WHAT TO WORK ON
Your task is to output the listing word for word, with pictures excluded.

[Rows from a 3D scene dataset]

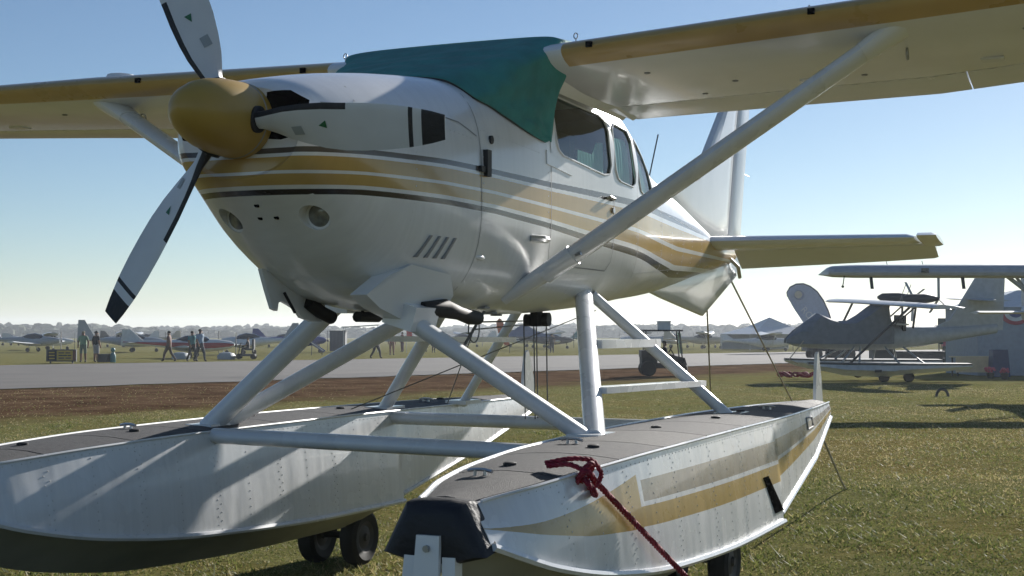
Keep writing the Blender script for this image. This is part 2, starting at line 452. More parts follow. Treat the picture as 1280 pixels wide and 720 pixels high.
def zg(x, y): return -.0034 * max(0, math.hypot(x - 3.51, y + 6.47) - 14)     # the field falls away gently
UND = [(.5 + i * .35, rng.uniform(0, 2 * np.pi), rng.uniform(0, 6.28), .007 / (1 + .25 * i)) for i in range(14)]
def und(X, Y):      # small unevenness of the turf round the aircraft
    k = np.exp(-((X - 2) / 11.) ** 4 - ((Y - 10) / 19.) ** 4)
    return k * sum(a_ * np.sin(f * (X * np.cos(a) + Y * np.sin(a)) + ph) for f, a, ph, a_ in UND)
def build_ground():
    # a fine grid near the aircraft so that the turf is uneven, coarse beyond
    mb = MB()
    xs = np.concatenate([np.linspace(-1500, -60, 10), np.linspace(-50, -12, 20), np.linspace(-11, 14, 84), np.linspace(18, 60, 8), np.linspace(100, 1500, 8)])
    ys = np.concatenate([np.linspace(-300, -20, 6), np.linspace(-12, 32, 150), np.linspace(36, 130, 24), np.linspace(180, 1500, 12)])
    X, Y = np.meshgrid(xs, ys)
    Z = np.zeros_like(X)
    Z = und(X, Y)
    Z = Z - .012 - .0034 * np.maximum(0, np.hypot(X - 3.51, Y + 6.47) - 14)
    mb.v = [tuple(p) for p in np.stack([X, Y, Z], -1).reshape(-1, 3)]
    nx = len(xs)
    for j in range(len(ys) - 1):
        for i in range(nx - 1):
            mb.face((j * nx + i, j * nx + i + 1, (j + 1) * nx + i + 1, (j + 1) * nx + i))
    structure('ground', mb, 'ground', True)
    def strip(name, a, z, m, n=60, rows=8):
        mb = MB(); (n0, n1, f0, f1) = a
        rg = []
        for r_ in range(rows + 1):
            q = r_ / rows; row = []
            n = 300
            for t in range(n + 1):
                p = Vector(n0).lerp(Vector(n1), t / n).lerp(Vector(f0).lerp(Vector(f1), t / n), q)
                x = p.x + (random.uniform(-.3, .3) if r_ in (0, rows) else 0)
                row.append((x, p.y, zg(x, p.y) + z + .00015 * math.hypot(x, p.y)))
            rg.append(row)
        mb.loft(rg, False); structure(name, mb, m)
    strip('taxiway', ((-48, -54), (19.6, 182), (-90, -66), (9, 204)), .006, 'asphalt')
    strip('taxiway_shoulder', ((-22.6, 35), (-10.5, 77), (-26, 36), (-14.5, 78)), .012, 'asphalt2', 30, 2)
build_ground()

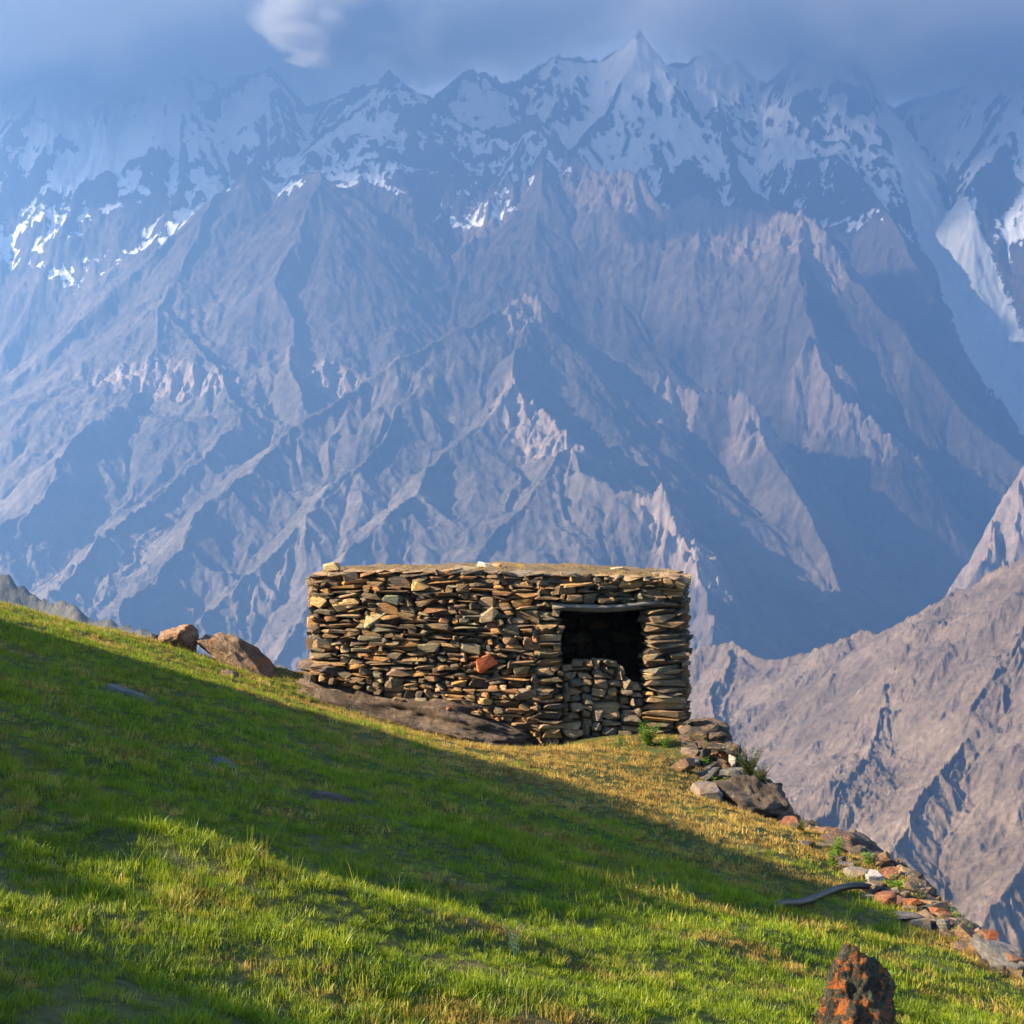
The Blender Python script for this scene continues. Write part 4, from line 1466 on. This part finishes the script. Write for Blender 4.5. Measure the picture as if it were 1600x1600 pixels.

ANSWER TO THIS EXERCISE
Keep writing the Blender script for this image. This is part 2, starting at line 452. More parts follow. Treat the picture as 1280 pixels wide and 720 pixels high.
def zg(x, y): return -.0034 * max(0, math.hypot(x - 3.51, y + 6.47) - 14)     # the field falls away gently
UND = [(.5 + i * .35, rng.uniform(0, 2 * np.pi), rng.uniform(0, 6.28), .007 / (1 + .25 * i)) for i in range(14)]
def und(X, Y):      # small unevenness of the turf round the aircraft
    k = np.exp(-((X - 2) / 11.) ** 4 - ((Y - 10) / 19.) ** 4)
    return k * sum(a_ * np.sin(f * (X * np.cos(a) + Y * np.sin(a)) + ph) for f, a, ph, a_ in UND)
def build_ground():
    # a fine grid near the aircraft so that the turf is uneven, coarse beyond
    mb = MB()
    xs = np.concatenate([np.linspace(-1500, -60, 10), np.linspace(-50, -12, 20), np.linspace(-11, 14, 84), np.linspace(18, 60, 8), np.linspace(100, 1500, 8)])
    ys = np.concatenate([np.linspace(-300, -20, 6), np.linspace(-12, 32, 150), np.linspace(36, 130, 24), np.linspace(180, 1500, 12)])
    X, Y = np.meshgrid(xs, ys)
    Z = np.zeros_like(X)
    Z = und(X, Y)
    Z = Z - .012 - .0034 * np.maximum(0, np.hypot(X - 3.51, Y + 6.47) - 14)
    mb.v = [tuple(p) for p in np.stack([X, Y, Z], -1).reshape(-1, 3)]
    nx = len(xs)
    for j in range(len(ys) - 1):
        for i in range(nx - 1):
            mb.face((j * nx + i, j * nx + i + 1, (j + 1) * nx + i + 1, (j + 1) * nx + i))
    structure('ground', mb, 'ground', True)
    def strip(name, a, z, m, n=60, rows=8):
        mb = MB(); (n0, n1, f0, f1) = a
        rg = []
        for r_ in range(rows + 1):
            q = r_ / rows; row = []
            n = 300
            for t in range(n + 1):
                p = Vector(n0).lerp(Vector(n1), t / n).lerp(Vector(f0).lerp(Vector(f1), t / n), q)
                x = p.x + (random.uniform(-.3, .3) if r_ in (0, rows) else 0)
                row.append((x, p.y, zg(x, p.y) + z + .00015 * math.hypot(x, p.y)))
            rg.append(row)
        mb.loft(rg, False); structure(name, mb, m)
    strip('taxiway', ((-48, -54), (19.6, 182), (-90, -66), (9, 204)), .006, 'asphalt')
    strip('taxiway_shoulder', ((-22.6, 35), (-10.5, 77), (-26, 36), (-14.5, 78)), .012, 'asphalt2', 30, 2)
build_ground()

The Blender Python script for this scene continues. Write part 4, from line 1466 on. This part finishes the script. Write for Blender 4.5. Measure the picture as if it were 1600x1600 pixels.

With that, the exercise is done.